Baltimore convention center overhaul could cost $1 billion, task force says
Baltimore is weighing a $1 billion convention center overhaul as hotel losses, rival cities and a looming funding fight raise the stakes downtown.
A $1 billion overhaul of the Baltimore Convention Center would be a bet that downtown can win more conventions, fill more hotel rooms and drive more spending at nearby restaurants, or else risk falling farther behind rival cities that keep upgrading their own facilities.
The 22-person Baltimore Convention and Tourism Redevelopment and Operating Authority Task Force, created by the Maryland General Assembly, went into effect on July 1, 2024, and is scheduled to end June 30, 2026. Its job is to recommend funding and governance changes for renovation, redevelopment, financing, maintenance and management at the convention site, and a December 2024 report called for a joint authority that would effectively merge Visit Baltimore and the Baltimore Convention Center under one operating model.
That overhaul would not come cheaply.

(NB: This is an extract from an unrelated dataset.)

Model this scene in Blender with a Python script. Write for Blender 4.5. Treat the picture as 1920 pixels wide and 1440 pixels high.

Funding is likely to involve a new 3% tax on restaurants and prepared foods, a politically sensitive move in a city where downtown businesses are still trying to recover unevenly. City leaders also acknowledge that decades of efforts have not produced the attendance gains they wanted, even as the convention market has become a national arms race.

The scale of the project has been in view for years. In February 2020, the Maryland Stadium Authority board approved a request from Mayor Brandon Scott to develop a concept design for modernizing the convention center. An earlier 2018 study outlined an “ideal” program calling for 400,000 contiguous square feet of exhibit space. That work found that a major expansion would likely require the privately owned Sheraton hotel site at Charles and Conway streets, part of Charles Street and utility relocations. The 2020 design work was funded with $400,000 from the Baltimore City Convention Center Capital Improvement Reserve Fund, split between the city and state.

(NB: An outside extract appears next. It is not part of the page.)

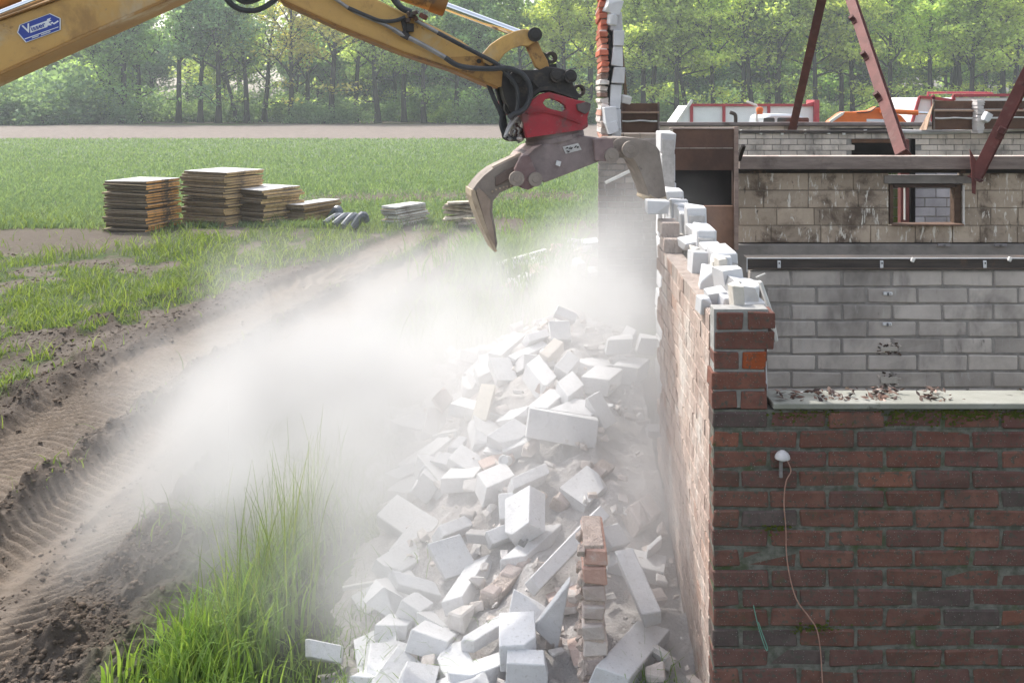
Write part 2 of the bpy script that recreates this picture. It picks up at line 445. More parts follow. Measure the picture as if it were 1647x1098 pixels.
# thin grass at the low edge of the heap
parts = [clump(420, -1.05, 4.5, .22, .35), clump(300, -.8, 4.15, .25, .18), clump(260, -1.2, 6.2, .2, .8), clump(90, .42, 4.0, .07, .08)]
X = np.concatenate([p[0] for p in parts]); Y = np.concatenate([p[1] for p in parts]); k = Y > 3.5; X, Y = X[k], Y[k]; n = len(X)
me = blades('edge_grass', X, Y, np.maximum(ground(X, Y)[0], heap(X, Y)-.03), .05+.15*RNG.random(n)**1.5, .004+.004*RNG.random(n), .3+.9*RNG.random(n), 3, gtint(n, (.13, .24, .05), (.24, .33, .11)), m_blade)
link('edge_grass', me, 'thin weedy grass growing between the lowest blocks of the heap', kind='stuff')
# soil clods along the ridges
m_clod = mat('clod_soil', (.17, .14, .115), (.10, .08, .066), scale=14, rough=.97, bump=.8, spec=.05)
bm = bmesh.new(); bmesh.ops.create_icosphere(bm, subdivisions=1, radius=1)
iv = np.array([list(v.co) for v in bm.verts]); itri = np.array([[v.index for v in f.verts] for f in bm.faces]); bm.free()
X, Y = scatter(46000, -120, 640, 3.8, 17)
_, m = ground(X, Y); k = RNG.random(len(X)) < np.clip(m['crumb']*.38+m['side']*(1-m['grass'])*.34+.012*m['lane'], 0, 1)*(X < -1.5); X, Y = X[k], Y[k]; n = len(X)
zz = ground(X, Y)[0]; s = .003+.011*RNG.random(n)**5+.0006*Y
V = []
for i in range(n):
    jit = 1+RNG.normal(0, .27, (len(iv), 1))
    V.append(iv*jit*s[i]*np.array([1+.5*RNG.random(), 1+.5*RNG.random(), .6+.3*RNG.random()]) + np.array([X[i], Y[i], zz[i]+s[i]*.25]))
V = np.concatenate(V); T = (itri[None]+(np.arange(n)*len(iv))[:, None, None]).reshape(-1, 3)
tc_ = np.repeat(gtint(n, (.8, .78, .75), (1.25, 1.2, 1.15)), len(iv), axis=0)
link('soil_clods', bulk_mesh('soil_clods', V, T, tc_, m_clod), 'crumbly soil clods thrown up along the ruts', kind='stuff')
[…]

The business case rests on whether Baltimore can convert those upgrades into more bookings and more spillover spending. Visit Baltimore says the convention center books about 59 conventions a year, above its annual goal of 36, though many of those bookings are for future years and events are scheduled as far ahead as 2040. The Greater Baltimore Committee says the center hosts more than 100 events and more than 400,000 attendees each year, generating nearly $60 million in annual economic activity outside Baltimore City and more than $12 million in annual state tax revenue.

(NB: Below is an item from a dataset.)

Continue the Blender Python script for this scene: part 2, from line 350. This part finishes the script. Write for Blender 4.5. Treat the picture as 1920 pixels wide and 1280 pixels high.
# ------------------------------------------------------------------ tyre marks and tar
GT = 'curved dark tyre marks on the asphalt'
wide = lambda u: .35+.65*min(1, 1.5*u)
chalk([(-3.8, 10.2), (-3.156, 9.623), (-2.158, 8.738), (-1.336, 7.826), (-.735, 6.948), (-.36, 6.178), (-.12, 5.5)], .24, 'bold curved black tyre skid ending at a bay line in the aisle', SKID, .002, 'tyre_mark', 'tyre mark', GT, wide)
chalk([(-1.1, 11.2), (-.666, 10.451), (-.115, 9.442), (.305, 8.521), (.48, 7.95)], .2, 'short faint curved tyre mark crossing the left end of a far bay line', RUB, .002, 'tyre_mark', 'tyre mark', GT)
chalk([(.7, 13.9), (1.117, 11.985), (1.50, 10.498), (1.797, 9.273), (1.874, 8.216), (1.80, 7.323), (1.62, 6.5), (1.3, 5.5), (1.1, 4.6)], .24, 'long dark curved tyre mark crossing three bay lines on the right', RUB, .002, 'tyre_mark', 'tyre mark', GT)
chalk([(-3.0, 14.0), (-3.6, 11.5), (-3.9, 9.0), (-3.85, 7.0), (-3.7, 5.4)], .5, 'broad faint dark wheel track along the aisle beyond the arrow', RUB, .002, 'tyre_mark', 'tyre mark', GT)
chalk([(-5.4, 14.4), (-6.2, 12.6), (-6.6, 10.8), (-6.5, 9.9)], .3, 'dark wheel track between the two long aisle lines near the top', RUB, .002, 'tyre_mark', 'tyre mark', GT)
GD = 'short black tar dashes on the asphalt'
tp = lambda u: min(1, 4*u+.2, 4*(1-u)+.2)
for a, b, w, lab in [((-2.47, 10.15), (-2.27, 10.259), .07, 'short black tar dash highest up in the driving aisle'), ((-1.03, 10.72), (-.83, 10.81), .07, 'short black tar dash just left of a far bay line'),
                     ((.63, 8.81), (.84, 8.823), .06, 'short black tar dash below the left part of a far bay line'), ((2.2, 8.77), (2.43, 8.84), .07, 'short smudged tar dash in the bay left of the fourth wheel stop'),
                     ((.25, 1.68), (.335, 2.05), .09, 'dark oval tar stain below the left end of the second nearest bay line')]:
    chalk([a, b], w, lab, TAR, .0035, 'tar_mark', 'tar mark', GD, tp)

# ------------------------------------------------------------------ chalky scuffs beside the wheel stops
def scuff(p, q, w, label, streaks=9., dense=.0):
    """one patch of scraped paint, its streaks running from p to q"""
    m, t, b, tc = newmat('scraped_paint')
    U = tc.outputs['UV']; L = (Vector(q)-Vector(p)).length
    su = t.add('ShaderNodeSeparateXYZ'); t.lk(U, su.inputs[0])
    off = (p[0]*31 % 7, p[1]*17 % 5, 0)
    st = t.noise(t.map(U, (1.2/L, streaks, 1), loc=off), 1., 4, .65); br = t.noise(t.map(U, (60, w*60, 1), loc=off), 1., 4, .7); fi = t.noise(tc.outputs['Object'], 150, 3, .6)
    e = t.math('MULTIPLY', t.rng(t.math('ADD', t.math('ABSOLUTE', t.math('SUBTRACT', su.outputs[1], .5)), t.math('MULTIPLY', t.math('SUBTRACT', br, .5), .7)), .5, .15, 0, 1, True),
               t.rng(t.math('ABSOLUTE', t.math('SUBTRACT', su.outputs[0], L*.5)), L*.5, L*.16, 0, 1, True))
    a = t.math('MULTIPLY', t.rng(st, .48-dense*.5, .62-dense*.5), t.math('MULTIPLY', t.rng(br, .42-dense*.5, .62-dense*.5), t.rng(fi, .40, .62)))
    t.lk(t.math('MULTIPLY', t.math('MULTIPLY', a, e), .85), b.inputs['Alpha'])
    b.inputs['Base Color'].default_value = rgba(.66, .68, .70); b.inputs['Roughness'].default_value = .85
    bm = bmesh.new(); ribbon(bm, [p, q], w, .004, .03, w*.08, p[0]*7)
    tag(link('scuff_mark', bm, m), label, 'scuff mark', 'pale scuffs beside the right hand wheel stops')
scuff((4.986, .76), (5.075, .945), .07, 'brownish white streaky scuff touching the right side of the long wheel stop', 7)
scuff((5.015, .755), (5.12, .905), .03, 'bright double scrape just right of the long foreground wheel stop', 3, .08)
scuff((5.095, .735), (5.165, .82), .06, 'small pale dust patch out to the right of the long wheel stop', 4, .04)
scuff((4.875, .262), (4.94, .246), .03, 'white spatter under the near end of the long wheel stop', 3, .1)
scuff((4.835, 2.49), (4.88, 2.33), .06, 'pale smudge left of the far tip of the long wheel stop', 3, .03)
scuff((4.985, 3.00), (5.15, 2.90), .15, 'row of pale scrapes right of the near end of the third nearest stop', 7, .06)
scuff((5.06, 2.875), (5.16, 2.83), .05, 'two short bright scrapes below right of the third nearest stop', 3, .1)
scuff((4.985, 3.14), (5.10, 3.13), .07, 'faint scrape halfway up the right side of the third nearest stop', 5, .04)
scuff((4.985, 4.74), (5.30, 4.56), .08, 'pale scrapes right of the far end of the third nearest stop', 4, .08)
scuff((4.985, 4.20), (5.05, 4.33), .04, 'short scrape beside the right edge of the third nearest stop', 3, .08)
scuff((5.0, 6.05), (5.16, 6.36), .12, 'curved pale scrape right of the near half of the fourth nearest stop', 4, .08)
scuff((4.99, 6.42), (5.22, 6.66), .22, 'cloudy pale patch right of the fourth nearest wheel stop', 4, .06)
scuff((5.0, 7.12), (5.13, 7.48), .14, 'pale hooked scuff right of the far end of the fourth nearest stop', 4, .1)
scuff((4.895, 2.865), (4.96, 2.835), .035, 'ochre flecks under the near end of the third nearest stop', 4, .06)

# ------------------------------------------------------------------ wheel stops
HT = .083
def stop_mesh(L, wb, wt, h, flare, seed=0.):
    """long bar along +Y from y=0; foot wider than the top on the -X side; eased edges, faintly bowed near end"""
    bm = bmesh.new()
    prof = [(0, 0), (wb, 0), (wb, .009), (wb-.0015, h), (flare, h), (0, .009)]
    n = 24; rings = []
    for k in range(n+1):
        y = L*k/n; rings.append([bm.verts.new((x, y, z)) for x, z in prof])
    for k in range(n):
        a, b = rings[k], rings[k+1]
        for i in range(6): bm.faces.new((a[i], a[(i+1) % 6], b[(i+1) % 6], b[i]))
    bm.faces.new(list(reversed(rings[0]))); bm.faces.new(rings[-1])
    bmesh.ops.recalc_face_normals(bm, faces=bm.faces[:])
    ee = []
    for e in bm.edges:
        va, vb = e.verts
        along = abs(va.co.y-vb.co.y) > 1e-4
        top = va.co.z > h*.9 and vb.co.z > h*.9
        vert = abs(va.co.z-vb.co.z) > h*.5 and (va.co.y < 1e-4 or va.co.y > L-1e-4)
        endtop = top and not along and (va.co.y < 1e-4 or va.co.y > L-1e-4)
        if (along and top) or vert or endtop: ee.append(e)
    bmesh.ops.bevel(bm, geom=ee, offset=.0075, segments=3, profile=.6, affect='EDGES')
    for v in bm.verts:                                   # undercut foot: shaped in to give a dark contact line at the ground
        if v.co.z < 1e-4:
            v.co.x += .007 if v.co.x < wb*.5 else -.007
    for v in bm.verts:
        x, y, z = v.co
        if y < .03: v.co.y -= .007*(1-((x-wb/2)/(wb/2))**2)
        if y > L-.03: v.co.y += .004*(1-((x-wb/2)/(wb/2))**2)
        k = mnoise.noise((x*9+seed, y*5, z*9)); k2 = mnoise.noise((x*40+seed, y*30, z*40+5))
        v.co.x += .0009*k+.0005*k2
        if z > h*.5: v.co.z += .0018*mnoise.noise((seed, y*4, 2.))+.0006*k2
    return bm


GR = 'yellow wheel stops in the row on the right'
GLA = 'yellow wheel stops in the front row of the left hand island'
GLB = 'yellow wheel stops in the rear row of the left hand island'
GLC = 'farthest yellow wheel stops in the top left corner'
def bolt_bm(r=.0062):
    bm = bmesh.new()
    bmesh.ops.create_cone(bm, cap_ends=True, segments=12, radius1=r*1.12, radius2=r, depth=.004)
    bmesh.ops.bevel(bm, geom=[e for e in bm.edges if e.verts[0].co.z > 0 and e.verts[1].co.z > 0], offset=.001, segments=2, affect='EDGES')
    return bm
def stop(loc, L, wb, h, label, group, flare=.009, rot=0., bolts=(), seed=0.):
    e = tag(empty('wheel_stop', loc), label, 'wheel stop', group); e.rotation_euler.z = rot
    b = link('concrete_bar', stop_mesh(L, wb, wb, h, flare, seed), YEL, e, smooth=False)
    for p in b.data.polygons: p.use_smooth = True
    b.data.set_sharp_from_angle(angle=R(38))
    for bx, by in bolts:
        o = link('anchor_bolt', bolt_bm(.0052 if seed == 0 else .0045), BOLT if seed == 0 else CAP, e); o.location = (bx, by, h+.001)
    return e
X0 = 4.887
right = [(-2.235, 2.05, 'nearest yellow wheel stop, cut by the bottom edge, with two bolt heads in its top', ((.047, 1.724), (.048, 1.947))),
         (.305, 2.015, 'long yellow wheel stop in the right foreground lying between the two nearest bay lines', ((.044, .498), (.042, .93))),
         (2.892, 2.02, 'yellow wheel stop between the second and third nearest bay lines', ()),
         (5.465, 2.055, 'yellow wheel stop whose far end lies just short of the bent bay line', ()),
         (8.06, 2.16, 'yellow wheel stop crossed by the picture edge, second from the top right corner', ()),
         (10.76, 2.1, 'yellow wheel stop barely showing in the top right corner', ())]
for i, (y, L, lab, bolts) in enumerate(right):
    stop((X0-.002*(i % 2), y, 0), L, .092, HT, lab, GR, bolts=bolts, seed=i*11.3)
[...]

But downtown’s hotel market is getting thinner. Visit Baltimore says the central business district has lost about 6.6% of its total hotel supply since March 2025. The Sheraton Inner Harbor Hotel closed at the end of 2025, and the Renaissance Baltimore Harborplace Hotel was auctioned off in March 2026 to the foreclosing lender. Maryland tourism officials say those losses make room-block planning harder for conventions, even if they do not decide where attendees sleep. For Baltimore, the question is whether a bigger, more modern convention center can help stabilize downtown business before competitors pull even farther ahead.